» Provided material
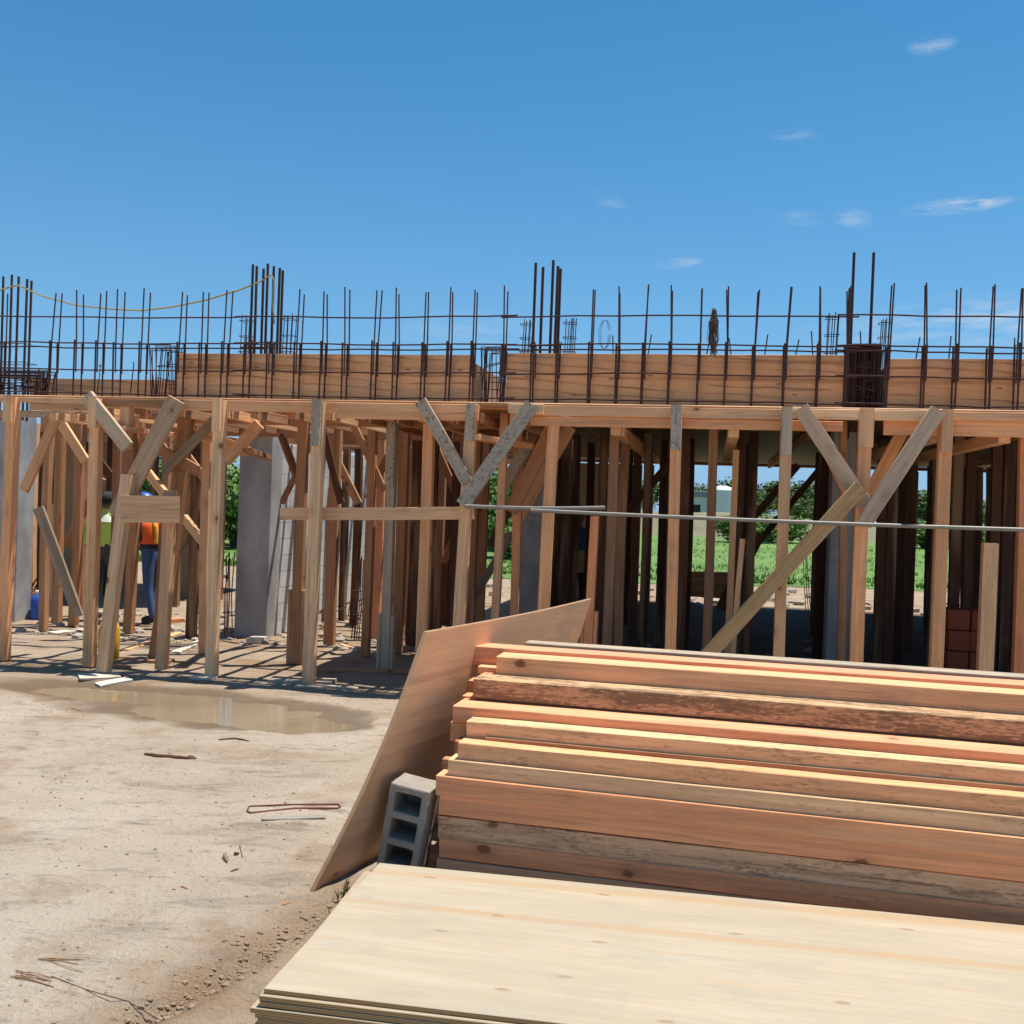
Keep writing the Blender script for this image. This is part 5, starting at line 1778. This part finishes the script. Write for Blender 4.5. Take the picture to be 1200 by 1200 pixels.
tag(link('concrete_block', cmu(), M), 'grey hollow concrete block on end, three cores showing, between the leaning plywood and the pile', 'concrete block')

# ------------------------------------------------------------------ litter on the sand
def twig(pts, r, label, mat='wood', col=BROWN, cat='stick', name='stick', group=None):
    q = [GP(px, py, r * .6) for px, py in pts]
    if mat == 'wood':
        f = []
        for i in range(len(q) - 1):
            for k in range(4):
                f.append(q[i].lerp(q[i + 1], k / 4) + Vector((jit(r * .5), jit(r * .5), abs(jit(r * .3)))))
        f.append(q[-1])
        rr = [r * (.25 + .85 * math.sin(math.pi * (.12 + .80 * i / (len(f) - 1))) + jit(.15)) for i in range(len(f))]
        o = tubes(name, [(f, rr)], mat, None, q[0], 6)
    else:
        o = tubes(name, [(q, r)], mat, None, q[0], 6)
    o.color = (col[0], col[1], col[2], .7)
    tag(o, label, cat, group)
twig([(169, 886), (185, 888), (205, 889), (229, 889)], .011, 'dark weathered stick lying alone on the sand below the puddle', 'wood', DARKB)
twig([(221, 886), (230, 889)], .007, 'short broken twig at the end of the dark stick', 'wood', DARKB)
a = [(290, 951), (292, 948), (340, 946.5), (396, 943.5), (399, 946), (396, 948), (345, 950.5), (294, 955), (290, 953), (290, 951)]
twig(a, .0055, 'long narrow rusty rebar loop lying on the sand', 'rebar_red', RED, 'rebar loop', 'rebar_loop')
lying([(307, 963), (381, 959)], .045, .012, 'thin grey batten lying beside the rusty rebar loop', (.27, .245, .21), 'batten', 'grey_batten', mat='wood')
twig([(281, 992), (284, 1005)], .004, 'small dark twig standing on the sand below the rebar loop', 'wood', DARKB)
twig([(262, 1004), (264, 1008), (266, 1012)], .010, 'small dark lump of litter on the sand', 'wood', DARKB, 'litter', 'litter')
twig([(275, 1003), (280, 1003)], .008, 'tiny dark chip beside the small twig', 'wood', DARKB, 'litter', 'litter')
twig([(271, 1022), (280, 1018)], .004, 'tiny splinter below the dark chip', 'wood', DARKB)
twig([(256, 868), (275, 867), (292, 870)], .006, 'thin twig at the lower edge of the puddle', 'wood', DARKB)
twig([(60, 1144), (100, 1160), (150, 1180), (190, 1194)], .0018, 'thin brown wire trailing over the sand in the lower left', 'wire', BROWN, 'wire', 'wire')
def frond(x0, y0, x1, y1, n, label, col):
    p = []
    for i in range(n):
        a = GP(x0 + random.gauss(0, 3), y0 + random.gauss(0, 2), .003); c = GP(x1 + random.gauss(0, 7), y1 + random.gauss(0, 4), .003)
        m = a.lerp(c, .5) + Vector((jit(.012), jit(.012), .004))
        p.append(([a, m, c], .0016))
    o = tubes('dry_frond', p, 'wood', None, p[0][0][0], 4)
    o.color = (col[0], col[1], col[2], 1)
    tag(o, label, 'frond')
frond(18, 1141, 58, 1153, 7, 'brown dry frond lying in the lower left corner', (.26, .13, .06))
frond(48, 1122, 96, 1131, 5, 'pale brown straw in the lower left, above the dry frond', (.34, .2, .1))
twig([(77, 832), (85, 829), (97, 832), (99, 838)], .004, 'bent dead twig beyond the dark stick near the puddle', 'wood', BROWN)
twig([(42, 812), (50, 810), (60, 814)], .004, 'bent dead twig at the left end of the puddle', 'wood', BROWN)
twig([(322, 847), (333, 846)], .01, 'dark twig floating at the right end of the puddle', 'wood', DARKB)
twig([(405, 1045), (414, 1049), (420, 1054)], .012, 'dark chunk of wood between the leaning plywood and the plywood stack', 'wood', DARKB, 'litter', 'litter')
# gravel-like wood chips near the rut
for (px, py) in [(212, 1040), (330, 1062), (260, 1105)]:
    twig([(px, py), (px + random.uniform(4, 12), py + random.uniform(-3, 4))], random.uniform(.003, .005), 'small brown wood chip on the sand near the rut', 'wood', BROWN, 'chip', 'wood_chip', 'wood chips near the rut')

» Exercise goal
Transcribe exactly, with no pictures, the lines running from the first line of the material through the line holding "tag(link('concrete_block', cmu(), M), 'grey".

» Result
Keep writing the Blender script for this image. This is part 5, starting at line 1778. This part finishes the script. Write for Blender 4.5. Take the picture to be 1200 by 1200 pixels.
tag(link('concrete_block', cmu(), M), 'grey hollow concrete block on end, three cores showing, between the leaning plywood and the pile', 'concrete block')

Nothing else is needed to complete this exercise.